Star is undeniably an outsider, but in ways that diverge from the displaced identities of the mag crew. She stares in shock at the copious birthday gifts laid out in the living room of a white, upscale Kansas City family, whose house Jake has elbowed his way into, then seethes when their host condescends to them. Later on in the film, she retaliates against Jake by hopping into the backseat of a Cadillac driven by three greying cowboys, who take her home and plow her with tequila, all the while circling and staring at her like some eroticized Other. And then there is the late-film group singalong to the titular Lady Antebellum country track, throughout which Star is the only one in the crew to remain completely silent. She stares with nervous uncertainty as these white men and women sing a song whose words have never belonged to her, evoking a gated, time-honored industry—and thus an entire world—that she will never readily be invited into. In another director’s hands, this scene could be purely menacing, a millennial remix of Cabaret’s “Tomorrow Belongs to Me” scene. But Arnold’s vision remains so hopeful that the moment isn’t purely exclusionary. At one point, QT (Verronikah Ezell), the crew’s endearing butch teddy bear, turns to Star and sings, finding and including her with a warm smile that seems to ward off Star’s encroaching disillusionment, if only for a verse.

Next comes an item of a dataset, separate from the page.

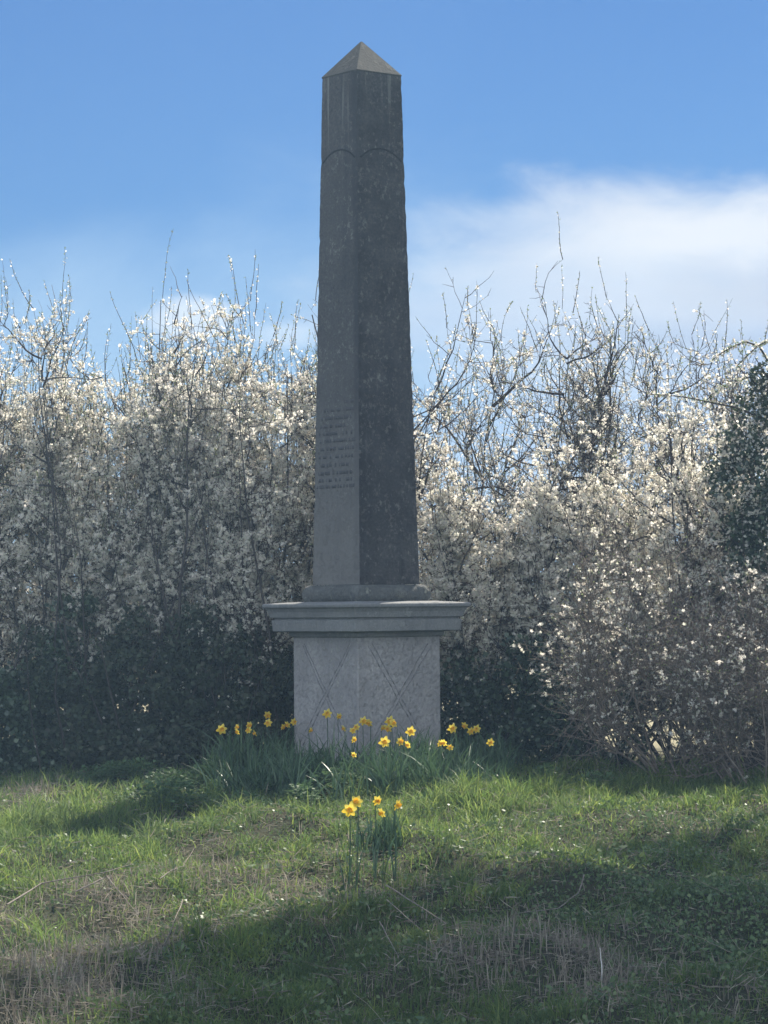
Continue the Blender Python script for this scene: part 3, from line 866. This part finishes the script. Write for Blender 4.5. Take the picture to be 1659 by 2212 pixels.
protos = [daffodil_proto(R(5), 1), daffodil_proto(R(-22), 2), daffodil_proto(R(25), 3)]
used = [False] * 3
DAFF = [  # dx, dy, Y, proto, turn, size, label
    (473, 1576, 24.3, 0, 10, 1.05, 'large orange tinged daffodil at the left end of the long clump'),
    (507, 1570, 24.6, 1, 60, .7, 'small daffodil turned aside, next to the leftmost large one'),
    (512, 1580, 24.5, 1, -50, .7, 'small nodding daffodil just below another near the left end of the clump'),
    (533, 1566, 24.6, 1, 40, .8, 'daffodil nodding to the right, fourth from the left end of the clump'),
    (535, 1578, 24.4, 2, -30, .75, 'daffodil under the fourth one from the left end'),
    (552, 1583, 24.2, 1, -70, .75, 'pale yellow daffodil seen side on, left of the pedestal'),
    (573, 1544, 25.0, 1, 20, .85, 'highest daffodil left of the pedestal'),
    (576, 1562, 24.9, 0, -15, .85, 'daffodil directly under the highest one left of the pedestal'),
    (607, 1570, 25.0, 1, 50, .7, 'small orange daffodil, left one of the row touching the left side of the pedestal'),
    (620, 1565, 25.0, 1, -40, .75, 'small orange daffodil, middle one of the row touching the left side of the pedestal'),
    (630, 1560, 24.9, 0, 30, .75, 'small orange daffodil, last of the row, overlapping the left edge of the pedestal'),
    (702, 1542, 24.3, 0, 0, .95, 'highest daffodil in front of the pedestal, on its left face'),
    (728, 1547, 24.3, 1, 30, .7, 'small daffodil right of the highest one in front of the pedestal'),
    (667, 1577, 24.0, 1, 60, .65, 'lone low daffodil in front of the left half of the pedestal'),
    (743, 1573, 23.9, 1, -60, .7, 'small yellow daffodil left of the orange cluster in front of the pedestal'),
    (758, 1579, 23.9, 2, 20, .7, 'orange daffodil, lowest on the left of the cluster before the pedestal corner'),
    (768, 1571, 24.0, 0, -25, .7, 'orange daffodil, in the middle of the cluster before the pedestal corner'),
    (780, 1558, 24.1, 0, 15, .9, 'larger orange daffodil, left one of the pair above the cluster'),
    (795, 1561, 24.1, 1, -35, .85, 'larger orange daffodil, right one of the pair above the cluster'),
    (823, 1572, 24.0, 1, 45, .65, 'dull orange daffodil between the pair and the bright group of the pedestal'),
    (838, 1558, 24.0, 0, -10, 1.0, 'upper bright yellow daffodil of the group right of the pedestal corner'),
    (844, 1564, 23.9, 2, 30, .9, 'middle bright yellow daffodil of the group right of the pedestal corner'),
    (835, 1573, 23.9, 1, -20, .85, 'lower bright yellow daffodil of the group right of the pedestal corner'),
    (882, 1580, 23.7, 0, 5, 1.0, 'bright yellow daffodil facing the camera, before the right half of the pedestal'),
    (825, 1603, 23.4, 0, 0, 1.1, 'largest pale yellow daffodil facing the camera, low in front of the pedestal'),
    (859, 1602, 23.4, 0, 40, .9, 'pale yellow daffodil turned right, beside the largest pale one'),
    (880, 1608, 23.4, 1, -45, .8, 'pale daffodil hanging below the bright one on the right half'),
    (760, 1597, 23.5, 1, 50, .75, 'pale daffodil low in front of the pedestal corner'),
    (762, 1630, 23.2, 1, -20, .6, 'small greenish daffodil deepest in the leaves before the pedestal'),
    (972, 1574, 24.2, 0, 10, .95, 'bright yellow daffodil just right of the pedestal'),
    (1002, 1567, 24.5, 1, -30, .8, 'upper orange daffodil of the three right of the pedestal'),
    (1012, 1580, 24.4, 0, 25, .8, 'lower orange daffodil of the three right of the pedestal'),
    (1026, 1575, 24.4, 0, -10, .85, 'right hand orange daffodil of the three right of the pedestal'),
    (946, 1605, 23.6, 1, 45, .75, 'left greenish yellow daffodil of the low pair right of the pedestal'),
    (958, 1604, 23.6, 1, -40, .75, 'right greenish yellow daffodil of the low pair right of the pedestal'),
    (969, 1615, 23.5, 2, 0, .7, 'greenish yellow daffodil hanging below the low pair'),
    (1055, 1604, 23.8, 0, 15, .8, 'yellow daffodil at the right end of the long clump'),
    (748, 1750, 18.6, 0, 0, 1.1, 'yellow daffodil facing the camera, lower left of the small front clump'),
    (765, 1733, 18.7, 2, -15, 1.05, 'orange yellow daffodil, upper left of the small front clump'),
    (808, 1729, 18.9, 1, 35, .85, 'dull yellow daffodil at the top of the small front clump'),
    (824, 1755, 18.7, 1, -50, .8, 'hanging orange daffodil low in the middle of the small front clump'),
    (852, 1738, 18.8, 1, 60, .95, 'orange daffodil seen side on at the right of the small front clump'),
]
for (dx, dy, Yd, pi_, turn, sz, lab) in DAFF:
    hd = P(dx, dy, Yd)
    gx, gy = hd.x, hd.y + .02
    gz = float(hill(gx, gy)) - .01
    Hh = hd.z - gz
    sc = 1.08 * sz
    if not used[pi_]:
        root = protos[pi_]; used[pi_] = True
    else:
        src = protos[pi_]
        root = src.copy(); COL.objects.link(root)
        for ch in src.children:
            if ch.name.startswith('leaf') and Yd > 20 and random.random() < .0: continue
            c = ch.copy(); COL.objects.link(c); c.parent = root
    # stem stretched to reach the height of the flower, flower itself kept in proportion
    root.location = (gx, gy, gz); root.rotation_euler = (0, 0, R(turn)); root.scale = (sc, sc, sc)
    drop = Hh / sc - .354
    for c in root.children:
        nm = c.name.split('.')[0]
        if nm in ('petals', 'trumpet'): c.location = (0, 0, drop)
        elif nm == 'stem': c.scale = (1, 1, (.354 + drop) / .354)
    tag(root, lab, 'daffodil', 'daffodils in the small front clump' if Yd < 20 else 'daffodils around the foot of the obelisk')


# strap leaves of the daffodils
def straps(acc, base, H, W, g, lean=.35, K=4):
    n = len(base); a = g.uniform(0, 2 * math.pi, n); d = np.stack([np.cos(a), np.sin(a), np.zeros(n)], 1)
    b = g.uniform(0, math.pi, n); sd = np.stack([np.cos(b), np.sin(b), np.zeros(n)], 1)
    ln = g.uniform(.05, 1, n) * lean
    V = []
    for k in range(K + 1):
        f = k / K
        c = base + d * (H * ln * f ** 1.8)[:, None] + np.array([0, 0, 1]) * (H * (f - .25 * ln * f ** 2.5))[:, None]
        hw = (W * .5 * (1 - f ** 3) + .0004)[:, None] if np.ndim(W) else (W * .5 * (1 - f ** 3) + .0004)
        V += [c - sd * hw, c + sd * hw]
    V = np.stack(V, 1); m_ = V.shape[1]; b0 = (np.arange(n) * m_)[:, None]
    F = np.stack([np.concatenate([b0 + 2 * i, b0 + 2 * i + 1, b0 + 2 * i + 3, b0 + 2 * i + 2], 1) for i in range(K)], 1).reshape(-1, 4)
    acc.add(V, F)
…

American Honey forcibly rubs and shoves against the boundaries of cinema until it spills out into its own paths, down which it can impulsively wander and explore. It pushes the medium forward, but it also attempts to bridge the gaps in political cinema that few filmmakers can even discern. These changing times demand more directors like Arnold, who is doing something much more intricate than delivering messages or holding up a mirror to reflect the world as it appears. Arnold captures the desolation of the milieus her characters inhabit, but she refuses to withhold hope or beauty for the sake of starkness, or to ignore her poetic instincts in the name of sheer authenticity. Watching Star stumble and soar throughout American Honey, one can envision what political filmmaking might continue to become in the next few years: less a mirror than a window, opening outward onto an alternative view of the world, in which reality and imagination are not alienated, but allied.